Security classification hierarchy consisting of Level I, Level II, and Level III
Security classification hierarchy consisting of Level I, Level II, and Level III

Level I

Level I systems are mission-critical systems, systems with high availability requirements, or systems that cannot tolerate more than a few hours of downtime such as certificate servers, registration and customer billing systems.
These are often publicly exposed servers; usually five percent of your resources.

Level II

Level II systems include operational systems, line-of-business level systems, and systems that can tolerate up to 48 hours of downtime. About 20 percent of your resources, Level II resources are typically comprised of internal servers that are not directly connected to the Internet.

Level III

Level III systems have backup systems and/or can tolerate at least one week of downtime in case of emergency. These are typically end-user machines. About 75 percent of your resources will be classified as Level III.

The Information Assurance Technical Framework

The Information Assurance Technical Framework Forum (IATFF) is an organization sponsored by the National Security Agency (NSA) and supports technical interchanges among U.S. industry, U.S. academic institutions, and U.S. government agencies on the topic of information assurance. The Forum generated the Information Assurance Technical Framework (IATF) document, release 3.1, which describes processes and provides guidance for the protection of information systems based on systems engineering principles.
The document emphasizes the criticality of the people involved, the operations required, and the technology needed to meet the organization’s mission. These three entities are the basis for the Defense-in-Depth protection methodology.
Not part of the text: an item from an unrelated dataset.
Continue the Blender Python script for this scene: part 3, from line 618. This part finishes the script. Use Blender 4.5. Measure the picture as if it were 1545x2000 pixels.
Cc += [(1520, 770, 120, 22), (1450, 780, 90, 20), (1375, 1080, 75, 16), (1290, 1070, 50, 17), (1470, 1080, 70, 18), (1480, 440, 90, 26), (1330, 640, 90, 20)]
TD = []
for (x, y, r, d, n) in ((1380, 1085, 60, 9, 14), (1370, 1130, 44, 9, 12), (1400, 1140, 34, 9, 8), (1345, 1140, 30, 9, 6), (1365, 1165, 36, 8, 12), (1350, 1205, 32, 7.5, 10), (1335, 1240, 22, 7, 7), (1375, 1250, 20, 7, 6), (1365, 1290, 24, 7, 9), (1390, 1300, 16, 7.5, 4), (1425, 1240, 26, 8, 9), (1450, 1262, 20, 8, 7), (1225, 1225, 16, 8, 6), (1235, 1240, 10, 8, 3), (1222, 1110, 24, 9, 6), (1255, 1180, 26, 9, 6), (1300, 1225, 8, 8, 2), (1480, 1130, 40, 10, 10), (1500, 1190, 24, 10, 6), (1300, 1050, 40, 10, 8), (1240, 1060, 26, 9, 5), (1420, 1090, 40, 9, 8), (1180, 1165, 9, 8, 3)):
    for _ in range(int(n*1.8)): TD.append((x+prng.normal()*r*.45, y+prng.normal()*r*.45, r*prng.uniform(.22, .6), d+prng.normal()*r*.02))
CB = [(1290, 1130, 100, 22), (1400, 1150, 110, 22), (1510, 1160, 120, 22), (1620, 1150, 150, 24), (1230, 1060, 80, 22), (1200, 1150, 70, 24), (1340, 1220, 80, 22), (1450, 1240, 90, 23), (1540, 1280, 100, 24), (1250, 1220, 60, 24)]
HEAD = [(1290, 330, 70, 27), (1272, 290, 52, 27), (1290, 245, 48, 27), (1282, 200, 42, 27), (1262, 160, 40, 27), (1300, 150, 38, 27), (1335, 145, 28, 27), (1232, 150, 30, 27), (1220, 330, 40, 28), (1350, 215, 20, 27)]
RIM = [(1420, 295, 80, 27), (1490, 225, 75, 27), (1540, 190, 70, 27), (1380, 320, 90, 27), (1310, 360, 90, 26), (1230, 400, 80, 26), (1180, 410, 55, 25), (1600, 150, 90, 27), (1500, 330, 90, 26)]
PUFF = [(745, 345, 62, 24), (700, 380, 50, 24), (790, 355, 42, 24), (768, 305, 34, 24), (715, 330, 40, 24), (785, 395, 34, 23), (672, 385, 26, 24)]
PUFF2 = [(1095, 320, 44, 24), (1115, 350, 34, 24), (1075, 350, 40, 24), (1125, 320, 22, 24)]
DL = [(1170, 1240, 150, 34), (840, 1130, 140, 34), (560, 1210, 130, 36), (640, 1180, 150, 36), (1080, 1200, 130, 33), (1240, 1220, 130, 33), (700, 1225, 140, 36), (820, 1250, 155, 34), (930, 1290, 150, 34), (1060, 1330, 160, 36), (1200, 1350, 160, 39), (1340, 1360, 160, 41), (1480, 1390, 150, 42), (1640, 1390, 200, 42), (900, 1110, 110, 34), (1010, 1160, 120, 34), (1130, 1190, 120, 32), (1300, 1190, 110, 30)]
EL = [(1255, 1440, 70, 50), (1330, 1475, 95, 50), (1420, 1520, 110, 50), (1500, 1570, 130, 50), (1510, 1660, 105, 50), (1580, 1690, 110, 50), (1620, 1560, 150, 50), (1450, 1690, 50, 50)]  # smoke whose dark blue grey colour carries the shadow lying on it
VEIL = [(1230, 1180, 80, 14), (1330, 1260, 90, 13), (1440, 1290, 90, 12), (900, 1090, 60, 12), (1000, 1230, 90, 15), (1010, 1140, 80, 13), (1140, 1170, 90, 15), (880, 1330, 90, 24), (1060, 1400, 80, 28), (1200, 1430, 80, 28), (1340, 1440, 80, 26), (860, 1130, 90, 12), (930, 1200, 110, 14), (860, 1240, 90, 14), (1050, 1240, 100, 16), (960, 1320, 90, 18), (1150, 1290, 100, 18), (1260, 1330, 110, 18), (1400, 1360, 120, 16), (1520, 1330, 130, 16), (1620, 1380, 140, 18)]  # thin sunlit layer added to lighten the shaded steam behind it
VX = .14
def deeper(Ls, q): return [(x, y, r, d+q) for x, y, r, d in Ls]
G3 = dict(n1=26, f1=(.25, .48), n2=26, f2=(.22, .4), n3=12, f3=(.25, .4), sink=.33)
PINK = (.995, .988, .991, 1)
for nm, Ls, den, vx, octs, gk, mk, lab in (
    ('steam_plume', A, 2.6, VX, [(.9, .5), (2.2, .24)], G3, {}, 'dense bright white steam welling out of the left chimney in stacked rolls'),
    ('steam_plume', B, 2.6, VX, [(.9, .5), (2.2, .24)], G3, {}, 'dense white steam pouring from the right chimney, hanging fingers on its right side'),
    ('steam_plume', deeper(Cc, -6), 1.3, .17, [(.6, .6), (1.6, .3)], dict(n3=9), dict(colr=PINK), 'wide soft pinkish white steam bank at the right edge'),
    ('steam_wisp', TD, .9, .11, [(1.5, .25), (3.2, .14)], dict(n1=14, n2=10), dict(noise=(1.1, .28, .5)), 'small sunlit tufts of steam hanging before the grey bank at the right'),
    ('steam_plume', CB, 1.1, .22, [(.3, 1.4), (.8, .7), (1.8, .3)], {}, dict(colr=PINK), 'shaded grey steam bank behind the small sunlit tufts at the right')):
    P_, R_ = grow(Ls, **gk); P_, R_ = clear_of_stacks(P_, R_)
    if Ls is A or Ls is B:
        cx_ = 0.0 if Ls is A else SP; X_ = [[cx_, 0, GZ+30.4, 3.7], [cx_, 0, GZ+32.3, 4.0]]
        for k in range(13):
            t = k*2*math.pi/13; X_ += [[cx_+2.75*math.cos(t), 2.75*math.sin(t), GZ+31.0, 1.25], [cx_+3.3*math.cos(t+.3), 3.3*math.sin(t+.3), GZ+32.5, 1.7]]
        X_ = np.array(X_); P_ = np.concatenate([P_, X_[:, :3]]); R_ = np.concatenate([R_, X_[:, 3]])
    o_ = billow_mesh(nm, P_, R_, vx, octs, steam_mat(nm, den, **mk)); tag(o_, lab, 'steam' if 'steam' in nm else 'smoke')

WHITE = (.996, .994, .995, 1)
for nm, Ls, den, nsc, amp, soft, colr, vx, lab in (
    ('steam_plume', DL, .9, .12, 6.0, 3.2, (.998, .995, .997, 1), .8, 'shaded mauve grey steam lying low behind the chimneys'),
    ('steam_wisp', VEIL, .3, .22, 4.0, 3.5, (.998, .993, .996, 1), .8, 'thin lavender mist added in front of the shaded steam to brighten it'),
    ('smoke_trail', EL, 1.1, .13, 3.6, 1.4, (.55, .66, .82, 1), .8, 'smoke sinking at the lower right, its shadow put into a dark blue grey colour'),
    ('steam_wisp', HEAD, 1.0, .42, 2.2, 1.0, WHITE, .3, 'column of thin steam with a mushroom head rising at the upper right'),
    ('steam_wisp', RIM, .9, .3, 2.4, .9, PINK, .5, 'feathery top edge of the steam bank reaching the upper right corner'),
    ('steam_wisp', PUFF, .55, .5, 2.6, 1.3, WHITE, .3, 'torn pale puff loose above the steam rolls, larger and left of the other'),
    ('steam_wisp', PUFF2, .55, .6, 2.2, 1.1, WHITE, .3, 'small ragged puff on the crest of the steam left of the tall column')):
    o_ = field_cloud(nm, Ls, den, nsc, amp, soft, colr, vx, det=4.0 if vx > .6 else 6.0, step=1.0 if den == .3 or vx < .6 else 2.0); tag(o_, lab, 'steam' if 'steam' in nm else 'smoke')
Defense-in-Depth is a layered protection scheme for critical information system components. The Defense-in-Depth strategy comprises the following areas:
  1. Defending the network and infrastructure
  2. Defending the enclave boundary
  3. Defending the computing environment
  4. Supporting Infrastructures
The term enclave as used in the Defense-in-Depth protection strategy refers to a "collection of computing environments connected by one or more internal networks under the control of a single authority and security policy, including personnel and physical security. Enclaves always assume the highest mission assurance category and security classification of the automated information system (AIS) applications or outsourced IT-based processes they support, and derive their security needs from those systems. They provide standard information assurance (IA) capabilities such as boundary defense, incident detection and response, and key management, and also deliver common applications such as office automation and electronic mail. Enclaves are analogous to general support systems as defined in OMB A-130. Enclaves may be specific to an organization or a mission, and the computing environments may be organized by physical proximity or by function independent of location. Examples of enclaves include local area networks (LANs) and the applications they host, backbone networks, and data processing centers."
(DoD Directive 8500.1, "Information Assurance (IA), October 24, 2002). The enclaves in the U.S. federal and defense computing environments can be categorized as public, private, or classified. The Defense-in-Depth strategy is built on three critical elements: people, technology, and operations.